### Exercise:
Return only the stretch of the material below that begins with the line containing "were 1800x1200 pixels." and ends with the line containing "red = wmath('MULTIPLY', crv.outputs[0], 10", exactly; both of those lines belong to it.

● ● ● ●

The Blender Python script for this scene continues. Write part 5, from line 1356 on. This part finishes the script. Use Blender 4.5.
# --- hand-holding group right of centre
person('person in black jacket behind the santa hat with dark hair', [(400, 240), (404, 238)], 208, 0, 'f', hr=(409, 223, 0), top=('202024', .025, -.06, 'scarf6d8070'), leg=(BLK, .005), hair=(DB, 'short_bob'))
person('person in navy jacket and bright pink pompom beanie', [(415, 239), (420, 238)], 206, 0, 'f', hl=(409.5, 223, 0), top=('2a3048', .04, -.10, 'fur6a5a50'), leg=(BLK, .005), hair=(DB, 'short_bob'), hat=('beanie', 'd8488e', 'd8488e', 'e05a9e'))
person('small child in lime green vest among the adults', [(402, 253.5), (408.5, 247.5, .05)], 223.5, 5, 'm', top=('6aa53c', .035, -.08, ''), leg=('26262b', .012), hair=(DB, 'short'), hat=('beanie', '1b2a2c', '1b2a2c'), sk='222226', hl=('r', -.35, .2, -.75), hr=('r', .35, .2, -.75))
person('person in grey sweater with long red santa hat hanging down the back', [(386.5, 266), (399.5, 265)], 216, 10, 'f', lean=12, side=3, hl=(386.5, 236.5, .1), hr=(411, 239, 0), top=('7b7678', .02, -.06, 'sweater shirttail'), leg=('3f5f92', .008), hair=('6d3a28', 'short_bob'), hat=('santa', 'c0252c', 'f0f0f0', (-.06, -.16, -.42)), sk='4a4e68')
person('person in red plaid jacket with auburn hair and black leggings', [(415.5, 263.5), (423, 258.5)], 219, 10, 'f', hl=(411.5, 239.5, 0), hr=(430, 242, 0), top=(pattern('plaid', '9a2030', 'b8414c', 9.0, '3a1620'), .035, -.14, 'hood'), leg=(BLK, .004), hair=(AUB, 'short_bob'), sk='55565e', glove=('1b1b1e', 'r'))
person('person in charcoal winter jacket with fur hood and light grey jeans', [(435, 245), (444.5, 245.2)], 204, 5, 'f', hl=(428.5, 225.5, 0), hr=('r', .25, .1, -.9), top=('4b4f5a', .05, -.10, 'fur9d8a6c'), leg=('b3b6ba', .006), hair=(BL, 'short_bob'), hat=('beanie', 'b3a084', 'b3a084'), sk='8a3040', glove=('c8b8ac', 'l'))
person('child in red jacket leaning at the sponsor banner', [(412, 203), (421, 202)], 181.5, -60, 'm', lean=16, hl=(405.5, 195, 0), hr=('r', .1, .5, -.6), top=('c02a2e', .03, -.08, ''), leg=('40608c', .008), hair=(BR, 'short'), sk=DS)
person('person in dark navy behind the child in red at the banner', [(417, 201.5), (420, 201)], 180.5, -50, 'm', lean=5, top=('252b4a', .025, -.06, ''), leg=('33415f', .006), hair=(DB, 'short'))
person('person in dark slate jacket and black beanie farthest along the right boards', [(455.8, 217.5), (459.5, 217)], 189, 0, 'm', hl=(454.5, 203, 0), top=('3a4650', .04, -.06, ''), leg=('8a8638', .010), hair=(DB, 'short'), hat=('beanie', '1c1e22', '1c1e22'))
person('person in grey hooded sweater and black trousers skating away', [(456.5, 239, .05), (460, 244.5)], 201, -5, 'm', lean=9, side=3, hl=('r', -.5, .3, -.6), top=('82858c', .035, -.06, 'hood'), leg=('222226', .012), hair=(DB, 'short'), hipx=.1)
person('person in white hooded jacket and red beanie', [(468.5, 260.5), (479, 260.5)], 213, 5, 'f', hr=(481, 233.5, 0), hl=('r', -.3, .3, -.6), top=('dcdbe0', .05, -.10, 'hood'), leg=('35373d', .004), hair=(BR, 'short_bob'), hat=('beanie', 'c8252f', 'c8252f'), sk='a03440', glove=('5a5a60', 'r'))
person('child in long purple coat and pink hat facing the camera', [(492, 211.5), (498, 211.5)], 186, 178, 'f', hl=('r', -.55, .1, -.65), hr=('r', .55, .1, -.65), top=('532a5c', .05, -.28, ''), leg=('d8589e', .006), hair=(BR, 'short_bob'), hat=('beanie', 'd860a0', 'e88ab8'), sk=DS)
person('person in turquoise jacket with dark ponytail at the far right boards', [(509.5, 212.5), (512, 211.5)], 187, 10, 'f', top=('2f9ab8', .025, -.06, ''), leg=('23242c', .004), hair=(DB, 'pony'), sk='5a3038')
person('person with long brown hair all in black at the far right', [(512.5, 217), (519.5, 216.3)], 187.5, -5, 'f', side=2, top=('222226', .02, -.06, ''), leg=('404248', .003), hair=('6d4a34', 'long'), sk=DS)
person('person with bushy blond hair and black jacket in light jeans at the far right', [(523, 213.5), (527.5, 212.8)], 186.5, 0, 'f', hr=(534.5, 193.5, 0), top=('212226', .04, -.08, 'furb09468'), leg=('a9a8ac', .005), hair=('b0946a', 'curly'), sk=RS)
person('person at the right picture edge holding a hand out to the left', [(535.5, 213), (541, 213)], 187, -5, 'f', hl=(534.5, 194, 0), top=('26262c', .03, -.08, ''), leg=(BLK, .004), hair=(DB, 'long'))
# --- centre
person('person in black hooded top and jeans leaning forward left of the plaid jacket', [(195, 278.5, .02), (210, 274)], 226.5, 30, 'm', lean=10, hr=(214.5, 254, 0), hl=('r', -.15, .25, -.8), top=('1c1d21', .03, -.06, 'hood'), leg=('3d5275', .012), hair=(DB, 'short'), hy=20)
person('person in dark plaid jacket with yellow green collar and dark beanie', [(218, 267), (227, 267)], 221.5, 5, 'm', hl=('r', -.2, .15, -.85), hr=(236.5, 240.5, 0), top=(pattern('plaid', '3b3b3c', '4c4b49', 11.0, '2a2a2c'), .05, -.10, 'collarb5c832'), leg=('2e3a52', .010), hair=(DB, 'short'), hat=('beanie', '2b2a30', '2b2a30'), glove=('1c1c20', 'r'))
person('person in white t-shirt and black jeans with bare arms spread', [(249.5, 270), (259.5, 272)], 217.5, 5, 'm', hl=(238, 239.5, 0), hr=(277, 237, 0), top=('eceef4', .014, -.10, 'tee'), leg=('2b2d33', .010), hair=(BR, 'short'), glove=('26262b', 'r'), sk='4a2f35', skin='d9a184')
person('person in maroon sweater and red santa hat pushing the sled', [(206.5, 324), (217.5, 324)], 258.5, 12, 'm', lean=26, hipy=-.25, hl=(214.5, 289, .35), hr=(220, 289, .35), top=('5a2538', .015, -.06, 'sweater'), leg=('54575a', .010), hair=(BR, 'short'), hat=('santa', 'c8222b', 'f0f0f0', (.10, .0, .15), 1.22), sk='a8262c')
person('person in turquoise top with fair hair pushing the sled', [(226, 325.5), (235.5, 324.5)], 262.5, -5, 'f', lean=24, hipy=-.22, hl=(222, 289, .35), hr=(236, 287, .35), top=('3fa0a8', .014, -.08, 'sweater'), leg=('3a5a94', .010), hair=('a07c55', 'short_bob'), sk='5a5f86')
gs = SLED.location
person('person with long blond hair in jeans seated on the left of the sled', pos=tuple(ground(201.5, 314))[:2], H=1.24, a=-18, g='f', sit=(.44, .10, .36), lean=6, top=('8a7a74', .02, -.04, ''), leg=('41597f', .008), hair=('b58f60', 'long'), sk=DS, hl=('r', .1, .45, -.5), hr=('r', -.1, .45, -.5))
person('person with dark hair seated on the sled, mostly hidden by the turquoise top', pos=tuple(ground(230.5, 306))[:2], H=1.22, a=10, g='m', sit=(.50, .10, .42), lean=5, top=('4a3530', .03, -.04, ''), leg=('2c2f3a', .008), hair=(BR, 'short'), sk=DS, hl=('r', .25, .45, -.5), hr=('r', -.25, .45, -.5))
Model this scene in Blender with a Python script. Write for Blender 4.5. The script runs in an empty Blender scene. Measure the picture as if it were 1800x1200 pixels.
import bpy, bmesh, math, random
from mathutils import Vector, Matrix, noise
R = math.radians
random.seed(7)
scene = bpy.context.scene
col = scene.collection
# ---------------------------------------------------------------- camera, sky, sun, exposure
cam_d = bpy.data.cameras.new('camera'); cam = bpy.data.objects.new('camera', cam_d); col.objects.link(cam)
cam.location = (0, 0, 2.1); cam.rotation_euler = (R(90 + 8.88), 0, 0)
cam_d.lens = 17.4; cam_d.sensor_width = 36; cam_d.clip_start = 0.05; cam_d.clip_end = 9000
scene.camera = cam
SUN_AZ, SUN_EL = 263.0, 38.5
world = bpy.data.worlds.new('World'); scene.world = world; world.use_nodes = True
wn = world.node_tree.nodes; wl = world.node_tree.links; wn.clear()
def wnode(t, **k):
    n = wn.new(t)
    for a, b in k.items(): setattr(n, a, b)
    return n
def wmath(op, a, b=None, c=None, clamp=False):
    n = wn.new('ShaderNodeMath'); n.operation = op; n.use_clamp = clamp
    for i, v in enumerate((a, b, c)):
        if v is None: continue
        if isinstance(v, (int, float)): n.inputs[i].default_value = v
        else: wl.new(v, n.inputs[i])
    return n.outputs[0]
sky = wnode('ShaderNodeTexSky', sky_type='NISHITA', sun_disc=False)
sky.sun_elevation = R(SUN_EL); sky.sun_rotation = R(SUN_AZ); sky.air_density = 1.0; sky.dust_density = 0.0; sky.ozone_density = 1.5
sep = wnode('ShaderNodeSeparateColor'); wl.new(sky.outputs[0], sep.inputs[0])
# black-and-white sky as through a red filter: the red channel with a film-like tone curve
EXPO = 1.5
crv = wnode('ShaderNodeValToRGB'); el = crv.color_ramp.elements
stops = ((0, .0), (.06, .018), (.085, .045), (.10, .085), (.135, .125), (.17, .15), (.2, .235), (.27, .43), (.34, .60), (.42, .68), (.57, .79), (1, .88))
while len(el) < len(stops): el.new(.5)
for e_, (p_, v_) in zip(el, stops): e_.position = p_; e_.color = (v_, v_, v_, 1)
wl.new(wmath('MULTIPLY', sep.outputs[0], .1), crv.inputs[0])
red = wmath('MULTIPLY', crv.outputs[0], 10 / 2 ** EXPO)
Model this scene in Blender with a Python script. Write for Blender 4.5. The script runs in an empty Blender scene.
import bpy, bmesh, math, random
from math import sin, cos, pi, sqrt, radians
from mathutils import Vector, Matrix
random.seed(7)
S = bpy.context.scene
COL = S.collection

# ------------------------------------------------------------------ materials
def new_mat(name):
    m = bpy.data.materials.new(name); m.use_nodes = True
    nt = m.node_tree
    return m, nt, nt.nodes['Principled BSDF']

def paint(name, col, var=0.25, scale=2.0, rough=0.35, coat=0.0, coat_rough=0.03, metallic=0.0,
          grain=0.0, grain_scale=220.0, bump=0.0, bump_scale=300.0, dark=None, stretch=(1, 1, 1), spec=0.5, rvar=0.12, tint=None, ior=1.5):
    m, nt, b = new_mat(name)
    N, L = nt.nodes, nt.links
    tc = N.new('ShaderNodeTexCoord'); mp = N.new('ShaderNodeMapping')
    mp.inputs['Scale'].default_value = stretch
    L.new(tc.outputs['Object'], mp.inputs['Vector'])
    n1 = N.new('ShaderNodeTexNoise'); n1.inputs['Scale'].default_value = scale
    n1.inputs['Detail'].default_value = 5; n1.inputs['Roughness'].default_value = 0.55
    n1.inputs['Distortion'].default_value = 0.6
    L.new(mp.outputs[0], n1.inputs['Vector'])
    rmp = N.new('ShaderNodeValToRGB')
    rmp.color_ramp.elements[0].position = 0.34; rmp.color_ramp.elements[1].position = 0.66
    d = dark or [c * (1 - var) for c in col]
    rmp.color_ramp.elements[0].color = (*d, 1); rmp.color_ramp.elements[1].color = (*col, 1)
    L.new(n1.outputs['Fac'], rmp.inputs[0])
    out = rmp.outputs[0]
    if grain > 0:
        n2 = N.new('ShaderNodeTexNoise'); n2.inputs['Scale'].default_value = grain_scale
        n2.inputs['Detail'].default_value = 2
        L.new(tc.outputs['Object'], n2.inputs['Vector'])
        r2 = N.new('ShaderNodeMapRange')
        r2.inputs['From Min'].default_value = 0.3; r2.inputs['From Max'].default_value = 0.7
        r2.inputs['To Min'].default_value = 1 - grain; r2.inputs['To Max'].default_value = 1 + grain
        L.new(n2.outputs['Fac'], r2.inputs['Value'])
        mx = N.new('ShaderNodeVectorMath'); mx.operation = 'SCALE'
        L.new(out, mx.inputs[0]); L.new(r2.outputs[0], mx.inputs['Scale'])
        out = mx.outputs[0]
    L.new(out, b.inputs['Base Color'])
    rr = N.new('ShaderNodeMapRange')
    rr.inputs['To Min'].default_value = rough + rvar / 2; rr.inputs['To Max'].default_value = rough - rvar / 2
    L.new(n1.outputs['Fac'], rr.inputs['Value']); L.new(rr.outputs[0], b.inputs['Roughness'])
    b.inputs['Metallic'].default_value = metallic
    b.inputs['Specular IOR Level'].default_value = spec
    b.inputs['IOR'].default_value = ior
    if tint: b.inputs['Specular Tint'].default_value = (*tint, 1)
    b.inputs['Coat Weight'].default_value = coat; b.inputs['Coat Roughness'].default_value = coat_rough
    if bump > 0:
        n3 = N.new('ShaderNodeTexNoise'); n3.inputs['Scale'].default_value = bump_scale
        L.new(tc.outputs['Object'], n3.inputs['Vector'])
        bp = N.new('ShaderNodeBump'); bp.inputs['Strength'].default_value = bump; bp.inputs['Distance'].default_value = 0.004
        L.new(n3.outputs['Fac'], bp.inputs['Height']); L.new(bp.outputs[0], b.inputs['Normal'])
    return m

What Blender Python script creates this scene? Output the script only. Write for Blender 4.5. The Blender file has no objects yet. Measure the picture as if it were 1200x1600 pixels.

● ● ● ●

### The result:
Model this scene in Blender with a Python script. Write for Blender 4.5. The script runs in an empty Blender scene. Measure the picture as if it were 1800x1200 pixels.
import bpy, bmesh, math, random
from mathutils import Vector, Matrix, noise
R = math.radians
random.seed(7)
scene = bpy.context.scene
col = scene.collection
# ---------------------------------------------------------------- camera, sky, sun, exposure
cam_d = bpy.data.cameras.new('camera'); cam = bpy.data.objects.new('camera', cam_d); col.objects.link(cam)
cam.location = (0, 0, 2.1); cam.rotation_euler = (R(90 + 8.88), 0, 0)
cam_d.lens = 17.4; cam_d.sensor_width = 36; cam_d.clip_start = 0.05; cam_d.clip_end = 9000
scene.camera = cam
SUN_AZ, SUN_EL = 263.0, 38.5
world = bpy.data.worlds.new('World'); scene.world = world; world.use_nodes = True
wn = world.node_tree.nodes; wl = world.node_tree.links; wn.clear()
def wnode(t, **k):
    n = wn.new(t)
    for a, b in k.items(): setattr(n, a, b)
    return n
def wmath(op, a, b=None, c=None, clamp=False):
    n = wn.new('ShaderNodeMath'); n.operation = op; n.use_clamp = clamp
    for i, v in enumerate((a, b, c)):
        if v is None: continue
        if isinstance(v, (int, float)): n.inputs[i].default_value = v
        else: wl.new(v, n.inputs[i])
    return n.outputs[0]
sky = wnode('ShaderNodeTexSky', sky_type='NISHITA', sun_disc=False)
sky.sun_elevation = R(SUN_EL); sky.sun_rotation = R(SUN_AZ); sky.air_density = 1.0; sky.dust_density = 0.0; sky.ozone_density = 1.5
sep = wnode('ShaderNodeSeparateColor'); wl.new(sky.outputs[0], sep.inputs[0])
# black-and-white sky as through a red filter: the red channel with a film-like tone curve
EXPO = 1.5
crv = wnode('ShaderNodeValToRGB'); el = crv.color_ramp.elements
stops = ((0, .0), (.06, .018), (.085, .045), (.10, .085), (.135, .125), (.17, .15), (.2, .235), (.27, .43), (.34, .60), (.42, .68), (.57, .79), (1, .88))
while len(el) < len(stops): el.new(.5)
for e_, (p_, v_) in zip(el, stops): e_.position = p_; e_.color = (v_, v_, v_, 1)
wl.new(wmath('MULTIPLY', sep.outputs[0], .1), crv.inputs[0])
red = wmath('MULTIPLY', crv.outputs[0], 10 / 2 ** EXPO)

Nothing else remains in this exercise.